The 3Cs of Effective Web Research: Collect, Compare, Choose

The 3Cs of Effective Web Research: Collect, Compare, Choose — 58UI Insights

Summary: According to a recent analysis of critical incidents, users’ most important web tasks involve collecting and comparing multiple pieces of information, usually in order to make a choice.

Traditionally, critical incident analysis has been an effective tool for gathering user feedback about an existing interface. Users are asked to recall a representative occasion when an interface was especially useful or particularly disappointing. I usually ask for both positive and negative examples, and the responses consistently help me understand how people use the system and how it could be improved by changing the prominence of particular elements.

Unfortunately, critical incident analysis is less useful for many web projects for two main reasons:

  • The website or new feature may not yet exist, so users have no actual experience with it.

  • Websites frequently fail in ways that are critical to the company but unimportant to users, who simply leave and visit another site. Users rarely remember why they left a website even one or two minutes later. Abandoning a shopping cart because shipping costs could not be found is not a memorable event. This is why some analysts’ surveys about “why users abandon shopping carts” provide almost no value.

Xerox PARC Research on Critical Web Incidents

Researchers at Xerox PARC recently published what might be called the mother of all critical-incident studies. The central question was: What important things do people do on the web as a whole? Although a single website may not produce useful critical incidents, a user’s complete online experience certainly can.

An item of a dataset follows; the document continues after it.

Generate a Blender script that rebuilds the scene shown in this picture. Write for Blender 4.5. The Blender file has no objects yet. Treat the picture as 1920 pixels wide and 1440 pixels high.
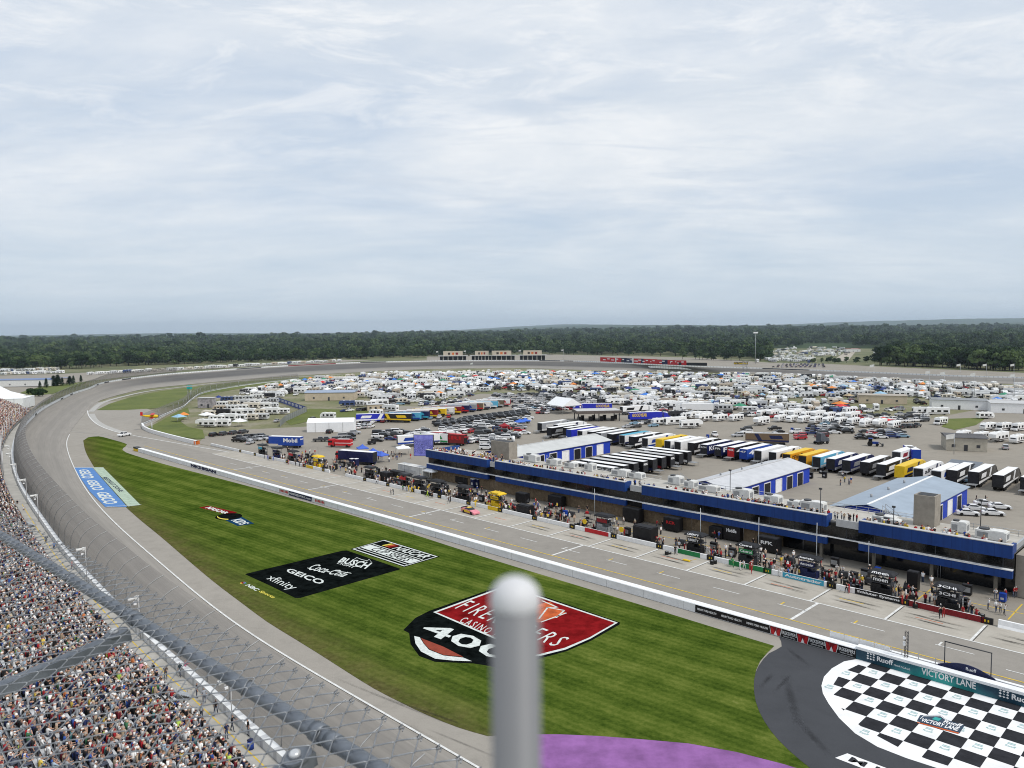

Julie Morrison, Peter Pirolli, and Stuart Card collected responses from 2,188 people to the following request:

Try to recall the most recent occasion when you found important information on the internet and, as a result, took a significant action or made an important decision.

The obvious weakness of this request—and of the critical incident method as a whole—is that it does not examineordinary users’ web activity, but focuses only onimportant uses. For example, only 2% of respondents mentioned reading news when describing a critical incident, while another study of the same users’ online activities found that 24% regularly read news.

However, this limitation can be turned into a feature. Understanding what users consider important on the web offers several advantages:

  • Critical tasks are more likely than ordinary tasks to support value-added services for which users are willing to pay.

  • If you can support important tasks, users are more likely to seek your help with routine tasks as well.

  • By understanding what users value most, you may gain insight into what is distinctive and exciting about the web, inspiring innovation.

Primary Method: Goal-Directed Collection

The PARC researchers analyzed how users described acquiring the information needed to complete critical tasks.

  • Collecting: 71%. Users searched for multiple pieces of information. They were driven by a specific goal but were not looking for one particular answer.

  • Finding: 25%. Users searched for a specific item.

  • Exploring: 2%. Users wandered without a clear purpose.

  • Monitoring: 2%. Users repeatedly visited the same website for updated information. These visits were triggered by routine behavior rather than a specific goal.

The most obvious conclusion is that, during critical web use, users are almost always goal-directed: the PARC study found this to be true 96% of the time. Although this principle has long been common knowledge, the size of the percentage still surprised me.

Interestingly, finding multiple pieces of information was almost three times as important to users as finding a single item. Yet the entire browsing model is optimized for visiting one location at a time. When users need to collect several answers, they are usually left to manage the process themselves.

Primary Task: Comparing and Choosing

The study classified the main reasons respondents depended heavily on the web as follows:

  • Compare/Choose: 51%. Evaluating multiple products or answers in order to make a decision.

  • Acquire: 25%. Obtaining a fact or file, learning about a product, or downloading content. (Morrison and colleagues used the term “find” for these tasks, but I prefer “acquire” because it distinguishes the goal from the method described above.)

  • Understand: 24%. Developing knowledge of a subject, often by finding facts or documents.

Important tasks were therefore divided almost evenly between situations in which users were making decisions among multiple options and situations in which they were pursuing a single outcome.

Usability Implications: The 3C Test

Collecting, comparing, and choosing summarize most of the critical activities involved in web use. When planning usability studies, we should therefore ensure that test tasks address all three.

Usability research should, of course, also test simpler tasks. We should not ignore less important aspects of web use, because they occupy more of users’ time. However, given the web’s current lack of support for the three Cs—collecting, comparing, and choosing—we need to place greater emphasis on them so users can complete their most important tasks more effectively.